Question

How do you find the derivative of $y=\ln \left( {{x}^{2}}+{{y}^{2}} \right)$?

Answer 1

Hint: We will differentiate the given expression using implicit differentiation. We will look at the concept of implicit differentiation. We will use the chain rule, which is given as $\dfrac{d\left( f\circ g\left( x \right) \right)}{dx}={f}'\left( g\left( x \right) \right)\cdot {g}'\left( x \right)$. We will also use the rule for differentiation of addition of functions. Then we will obtain an expression that has the term $\dfrac{dy}{dx}$ on both sides. We will rearrange the equation to obtain the required derivative.

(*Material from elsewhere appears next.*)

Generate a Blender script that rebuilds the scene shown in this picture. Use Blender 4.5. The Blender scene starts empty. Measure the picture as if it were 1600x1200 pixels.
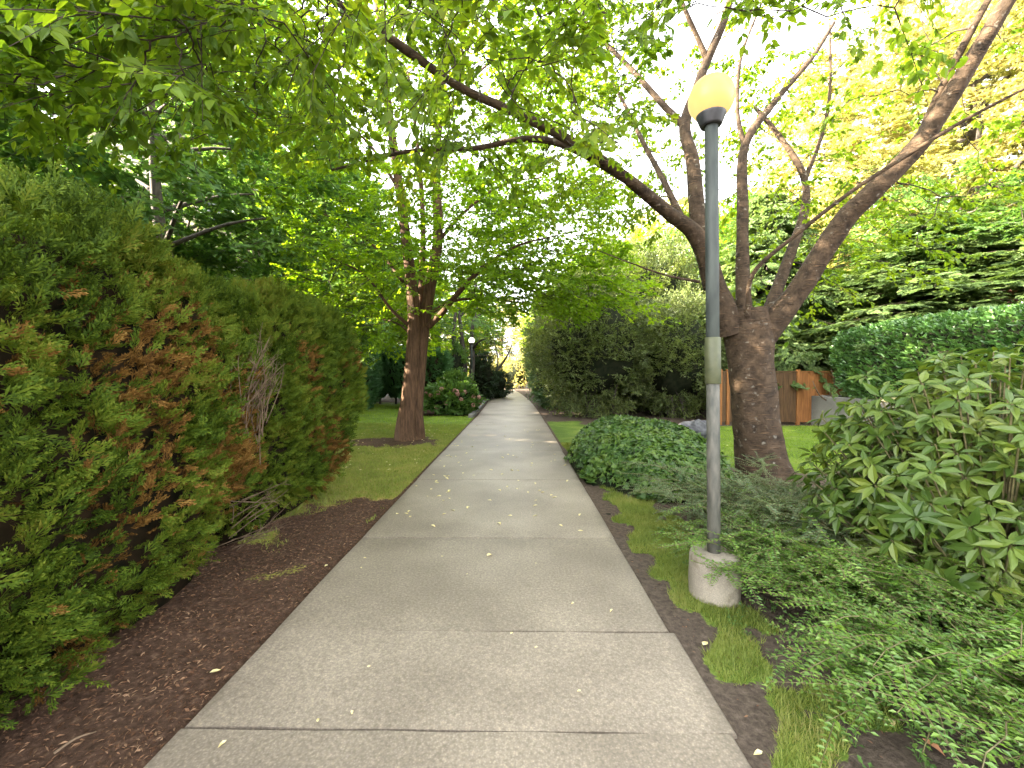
import bpy, math, random
import numpy as np
R = math.radians
PI = math.pi
sc = bpy.context.scene
C = sc.collection

# ------------------------------------------------------------------ camera
F, HX, HY, CAMZ = 650.0, 807.0, 585.0, 1.54      # focal length in photo pixels, vanishing point, eye height
cd = bpy.data.cameras.new("camera")
cam = bpy.data.objects.new("camera", cd); C.objects.link(cam)
cd.sensor_width = 36.0; cd.lens = 36.0 * F / 1600.0
cd.clip_start = 0.02; cd.clip_end = 2000
cam.location = (0, 0, CAMZ)
cam.rotation_euler = (R(90) - math.atan(15 / F), 0, math.atan(7 / F))
sc.camera = cam

# ------------------------------------------------------------------ light
SUN_EL, SUN_AZ = 26.0, 262.0                      # degrees; azimuth clockwise from +Y
w = bpy.data.worlds.new("World"); sc.world = w; w.use_nodes = True
nt = w.node_tree; nt.nodes.clear()
sky = nt.nodes.new('ShaderNodeTexSky'); sky.sky_type = 'NISHITA'; sky.sun_disc = False
sky.sun_elevation = R(SUN_EL); sky.sun_rotation = R(SUN_AZ)
sky.air_density = 1.0; sky.dust_density = 2.5; sky.ozone_density = 1.0
hs = nt.nodes.new('ShaderNodeHueSaturation'); hs.inputs['Saturation'].default_value = 0.12
bg = nt.nodes.new('ShaderNodeBackground'); bg.inputs['Strength'].default_value = 0.15
wo = nt.nodes.new('ShaderNodeOutputWorld')
nt.links.new(sky.outputs[0], hs.inputs['Color']); nt.links.new(hs.outputs[0], bg.inputs[0]); nt.links.new(bg.outputs[0], wo.inputs[0])
sl = bpy.data.lights.new("sun", 'SUN'); sl.energy = 5.0; sl.angle = R(0.5); sl.color = (1.0, 0.86, 0.66)
so = bpy.data.objects.new("sun", sl); C.objects.link(so)
so.rotation_euler = (R(90 - SUN_EL), 0, -R(SUN_AZ) + PI)
so.location = (-30, -5, 20)
vs = sc.view_settings
vs.view_transform = 'Standard'; vs.look = 'None'; vs.gamma = 1.0; vs.use_curve_mapping = False
vs.exposure = 3.9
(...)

Complete step by step answer:
The given equation is $y=\ln \left( {{x}^{2}}+{{y}^{2}} \right)$. We will differentiate this function using the concept of implicit differentiation. In implicit differentiation, we consider one variable to be dependent on the other. In the given equation, we have two variables $x$ and $y$. We can see from the given equation that the variable $y$ is dependent on the variable $x$. So, upon using implicit differentiation, we have
$\dfrac{dy}{dx}=\dfrac{d}{dx}\left( \ln \left( {{x}^{2}}+{{y}^{2}} \right) \right)$
We can see that the right hand side of the given equation is a composition of two functions. We will use the chain rule to differentiate this composition of functions. We know that the chain rule is given as $\dfrac{d\left( f\circ g\left( x \right) \right)}{dx}={f}'\left( g\left( x \right) \right)\cdot {g}'\left( x \right)$. Using this rule, we get the following
$\dfrac{dy}{dx}=\dfrac{d}{dx}\left( \ln \left( {{x}^{2}}+{{y}^{2}} \right) \right)\times \dfrac{d}{dx}\left( {{x}^{2}}+{{y}^{2}} \right)$
We know that the derivative of the logarithm function is $\dfrac{d}{dx}\left( \ln x \right)=\dfrac{1}{x}$. Therefore, we get
$\dfrac{dy}{dx}=\dfrac{1}{{{x}^{2}}+{{y}^{2}}}\times \dfrac{d}{dx}\left( {{x}^{2}}+{{y}^{2}} \right)$
Differentiation is a linear function. Therefore, we have the rule for differentiation of sum of functions which is $\dfrac{d}{dx}\left( f\left( x \right)+g\left( x \right) \right)=\dfrac{d}{dx}f\left( x \right)+\dfrac{d}{dx}g\left( x \right)$. Using this rule we get,
$\dfrac{dy}{dx}=\dfrac{1}{{{x}^{2}}+{{y}^{2}}}\times \left( \dfrac{d}{dx}\left( {{x}^{2}} \right)+\dfrac{d}{dx}\left( {{y}^{2}} \right) \right)$
We know that $\dfrac{d}{dx}\left( {{x}^{n}} \right)=n\times {{x}^{n-1}}$. Therefore, we have
$\dfrac{dy}{dx}=\dfrac{1}{{{x}^{2}}+{{y}^{2}}}\times \left( 2x+2y\dfrac{dy}{dx} \right)$
Let $\dfrac{dy}{dx}={y}'$. So, substituting this in the above equation, we get
${y}'=\dfrac{2x+2y{y}'}{{{x}^{2}}+{{y}^{2}}}$
Rearranging and solving for ${y}'$, we get
$\begin{align}
  & {y}'\left( {{x}^{2}}+{{y}^{2}} \right)=2x+2y{y}' \\
 & \Rightarrow {{x}^{2}}+{{y}^{2}}=\dfrac{2x}{{{y}'}}+2y \\
 & \Rightarrow {{x}^{2}}+{{y}^{2}}-2y=\dfrac{2x}{{{y}'}} \\
 & \therefore {y}'=\dfrac{2x}{{{x}^{2}}+{{y}^{2}}-2y} \\
\end{align}$

So, the differentiation we obtain is $\dfrac{dy}{dx}=\dfrac{2x}{{{x}^{2}}+{{y}^{2}}-2y}$.

Note: It is important to know the rules of differentiation for such types of questions. We should be familiar with the derivatives of the standard functions as they are useful in calculating derivatives of complicated functions. It is better to write every step while doing implicit differentiation since it allows us to keep a check on the dependent and the independent variable.